At 5 p.m., the U.S. dollar fetched 149.39-40 yen compared with 149.28-38 yen in New York and 148.71-73 yen in Tokyo at 5 p.m. Thursday.

The euro was quoted at $1.0780-0781 and 161.05-09 yen against $1.0772-0782 and 160.91-161.01 yen in New York and $1.0780-0781 and 160.32-36 yen in Tokyo late Thursday afternoon.

The yield on the benchmark 10-year Japanese government bond rose 0.025 percentage point from Thursday's close to 0.720 percent, after the debt was sold tracking the overnight gain in U.S. Treasury yields.

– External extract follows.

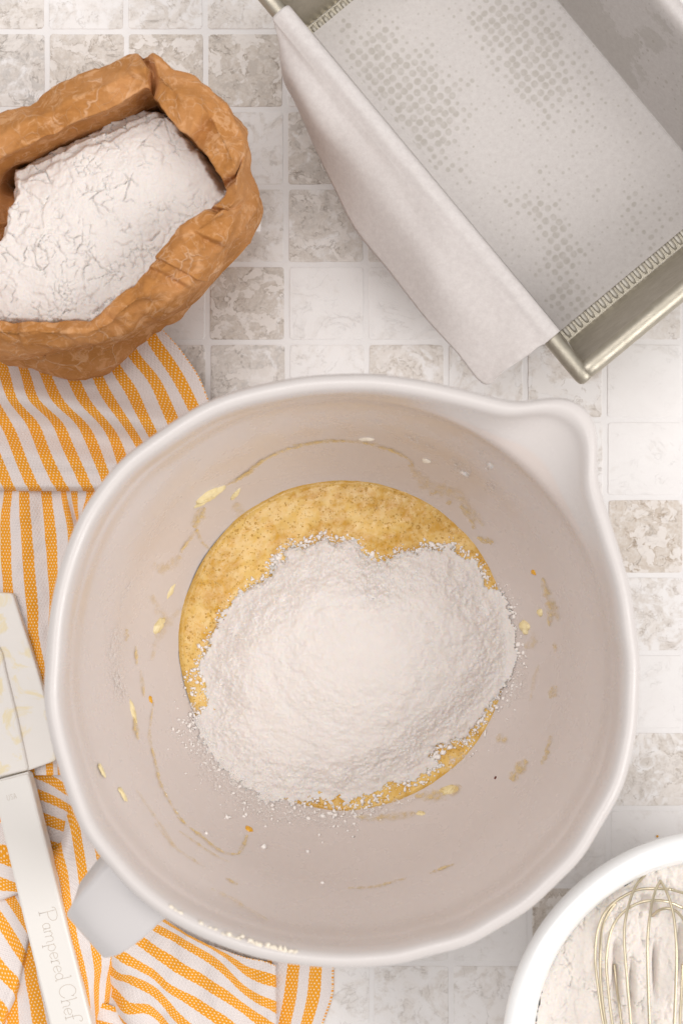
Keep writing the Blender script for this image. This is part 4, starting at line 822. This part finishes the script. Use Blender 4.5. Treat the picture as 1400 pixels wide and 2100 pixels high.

The Nikkei climbed over 400 points at one point, but momentum waned after the index surpassed 37,000 due to a lack of fresh trading cues."

The yen's depreciation lifted shares of export-related companies, whose overseas earnings get a boost from the weaker currency when repatriated. Chip stocks also rose, taking a cue from their U.S. counterparts.

A surge for SoftBank Group further bolstered the Nikkei, spurred by the tech investor's announcement of its first quarterly net profit in over a year the previous day.

"The current buying trend is fueled by positive domestic earnings results. However, to sustain this momentum, new catalysts are required," said Masahiro Yamaguchi, head of investment research at SMBC Trust Bank, noting attention is focused on the earnings forecasts of U.S. companies for insights into the demand for regenerative artificial intelligence and semiconductors.